- DATA
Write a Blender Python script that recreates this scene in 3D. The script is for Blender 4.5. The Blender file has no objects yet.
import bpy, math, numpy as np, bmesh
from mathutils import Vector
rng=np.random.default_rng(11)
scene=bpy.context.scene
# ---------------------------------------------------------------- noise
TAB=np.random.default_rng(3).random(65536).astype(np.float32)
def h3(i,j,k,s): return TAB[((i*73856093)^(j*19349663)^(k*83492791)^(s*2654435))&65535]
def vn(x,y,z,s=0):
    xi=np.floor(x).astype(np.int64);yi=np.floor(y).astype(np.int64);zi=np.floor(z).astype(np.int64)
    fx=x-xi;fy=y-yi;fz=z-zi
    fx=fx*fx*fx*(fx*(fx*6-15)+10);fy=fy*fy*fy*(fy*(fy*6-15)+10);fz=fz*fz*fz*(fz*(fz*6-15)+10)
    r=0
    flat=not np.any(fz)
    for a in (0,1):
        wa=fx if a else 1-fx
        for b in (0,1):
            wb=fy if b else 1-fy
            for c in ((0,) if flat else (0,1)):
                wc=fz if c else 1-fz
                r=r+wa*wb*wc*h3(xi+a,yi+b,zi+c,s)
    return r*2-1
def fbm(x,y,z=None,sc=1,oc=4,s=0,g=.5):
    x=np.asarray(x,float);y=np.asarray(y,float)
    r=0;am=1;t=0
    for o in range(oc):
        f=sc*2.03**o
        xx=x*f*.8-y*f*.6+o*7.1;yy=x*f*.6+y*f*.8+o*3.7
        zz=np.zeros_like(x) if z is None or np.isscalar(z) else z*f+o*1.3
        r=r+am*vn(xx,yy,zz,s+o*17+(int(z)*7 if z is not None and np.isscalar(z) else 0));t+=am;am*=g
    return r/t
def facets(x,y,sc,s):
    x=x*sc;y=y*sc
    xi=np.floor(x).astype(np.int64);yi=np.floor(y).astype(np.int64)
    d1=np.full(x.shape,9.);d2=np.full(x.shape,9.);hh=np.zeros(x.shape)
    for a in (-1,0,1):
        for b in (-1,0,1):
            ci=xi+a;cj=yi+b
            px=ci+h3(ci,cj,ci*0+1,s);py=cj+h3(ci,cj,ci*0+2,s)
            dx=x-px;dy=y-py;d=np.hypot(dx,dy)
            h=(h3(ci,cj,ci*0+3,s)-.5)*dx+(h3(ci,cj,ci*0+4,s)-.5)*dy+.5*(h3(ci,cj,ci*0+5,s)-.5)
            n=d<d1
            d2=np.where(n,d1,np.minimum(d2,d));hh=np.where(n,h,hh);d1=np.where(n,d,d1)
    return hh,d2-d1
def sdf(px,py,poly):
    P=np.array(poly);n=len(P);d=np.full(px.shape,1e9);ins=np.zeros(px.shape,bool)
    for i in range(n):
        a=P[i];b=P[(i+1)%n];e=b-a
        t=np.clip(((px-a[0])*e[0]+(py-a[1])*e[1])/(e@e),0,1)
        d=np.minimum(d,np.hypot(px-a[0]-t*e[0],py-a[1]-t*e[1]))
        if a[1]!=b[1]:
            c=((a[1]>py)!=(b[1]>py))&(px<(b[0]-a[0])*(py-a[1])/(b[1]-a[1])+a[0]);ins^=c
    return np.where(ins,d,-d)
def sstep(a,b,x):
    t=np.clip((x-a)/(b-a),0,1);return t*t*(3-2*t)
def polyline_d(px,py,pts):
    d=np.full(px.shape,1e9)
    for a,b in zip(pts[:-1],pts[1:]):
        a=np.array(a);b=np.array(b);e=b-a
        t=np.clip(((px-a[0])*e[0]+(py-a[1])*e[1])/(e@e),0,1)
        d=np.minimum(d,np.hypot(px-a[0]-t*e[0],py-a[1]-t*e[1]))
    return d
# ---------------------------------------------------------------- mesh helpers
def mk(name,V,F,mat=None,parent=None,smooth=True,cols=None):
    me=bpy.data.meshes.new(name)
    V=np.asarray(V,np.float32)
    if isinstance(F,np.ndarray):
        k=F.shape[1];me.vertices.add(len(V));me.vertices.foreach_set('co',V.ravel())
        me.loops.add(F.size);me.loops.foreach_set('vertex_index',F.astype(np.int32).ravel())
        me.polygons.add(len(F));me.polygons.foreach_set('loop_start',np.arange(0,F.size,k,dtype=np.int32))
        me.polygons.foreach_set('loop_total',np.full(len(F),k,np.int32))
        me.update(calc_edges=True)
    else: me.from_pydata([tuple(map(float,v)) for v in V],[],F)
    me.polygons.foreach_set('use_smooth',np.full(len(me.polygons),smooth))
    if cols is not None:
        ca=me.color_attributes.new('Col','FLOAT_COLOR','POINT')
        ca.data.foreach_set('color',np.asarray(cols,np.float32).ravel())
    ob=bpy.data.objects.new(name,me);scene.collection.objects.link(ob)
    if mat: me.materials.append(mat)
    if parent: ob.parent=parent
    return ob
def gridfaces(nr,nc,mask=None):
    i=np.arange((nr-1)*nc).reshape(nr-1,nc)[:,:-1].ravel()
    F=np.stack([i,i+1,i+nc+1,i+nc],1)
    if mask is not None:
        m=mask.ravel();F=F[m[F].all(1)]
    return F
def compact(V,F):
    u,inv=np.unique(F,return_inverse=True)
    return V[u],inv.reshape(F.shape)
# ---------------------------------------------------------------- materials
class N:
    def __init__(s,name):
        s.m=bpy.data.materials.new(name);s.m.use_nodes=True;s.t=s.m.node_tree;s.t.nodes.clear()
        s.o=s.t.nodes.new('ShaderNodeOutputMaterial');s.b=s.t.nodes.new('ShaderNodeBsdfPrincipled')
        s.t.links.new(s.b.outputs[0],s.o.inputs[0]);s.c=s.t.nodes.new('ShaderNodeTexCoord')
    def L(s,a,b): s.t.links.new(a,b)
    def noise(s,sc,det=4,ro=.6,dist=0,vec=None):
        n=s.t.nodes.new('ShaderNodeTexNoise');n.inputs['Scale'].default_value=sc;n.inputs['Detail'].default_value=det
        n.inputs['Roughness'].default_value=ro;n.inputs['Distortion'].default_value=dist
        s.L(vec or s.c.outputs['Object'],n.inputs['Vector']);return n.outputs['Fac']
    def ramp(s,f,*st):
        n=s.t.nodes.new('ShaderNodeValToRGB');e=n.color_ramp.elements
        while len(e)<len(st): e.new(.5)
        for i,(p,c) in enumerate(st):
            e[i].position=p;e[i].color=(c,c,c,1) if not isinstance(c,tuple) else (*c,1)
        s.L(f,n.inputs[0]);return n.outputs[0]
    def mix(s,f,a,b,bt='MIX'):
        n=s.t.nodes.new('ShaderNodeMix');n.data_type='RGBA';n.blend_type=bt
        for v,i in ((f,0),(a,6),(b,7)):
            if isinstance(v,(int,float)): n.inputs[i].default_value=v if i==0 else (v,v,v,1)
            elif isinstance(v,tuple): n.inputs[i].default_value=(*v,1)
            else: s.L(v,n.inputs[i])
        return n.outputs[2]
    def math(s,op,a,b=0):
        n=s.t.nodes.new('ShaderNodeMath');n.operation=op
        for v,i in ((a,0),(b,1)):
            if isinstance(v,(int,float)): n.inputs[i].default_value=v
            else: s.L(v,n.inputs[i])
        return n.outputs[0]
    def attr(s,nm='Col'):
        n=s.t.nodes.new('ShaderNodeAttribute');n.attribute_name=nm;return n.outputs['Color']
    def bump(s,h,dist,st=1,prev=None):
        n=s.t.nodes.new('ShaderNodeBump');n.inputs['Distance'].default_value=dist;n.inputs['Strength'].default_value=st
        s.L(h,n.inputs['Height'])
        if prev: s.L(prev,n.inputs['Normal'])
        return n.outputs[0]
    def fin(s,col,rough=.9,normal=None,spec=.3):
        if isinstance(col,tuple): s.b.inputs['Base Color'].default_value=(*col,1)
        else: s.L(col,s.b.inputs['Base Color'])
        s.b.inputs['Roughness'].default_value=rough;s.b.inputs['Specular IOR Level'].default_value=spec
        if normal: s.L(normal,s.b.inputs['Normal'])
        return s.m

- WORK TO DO
Lines that include the word "objects" — how many are there in the data? Answer with the number alone.

- EXERCISE ANSWER
2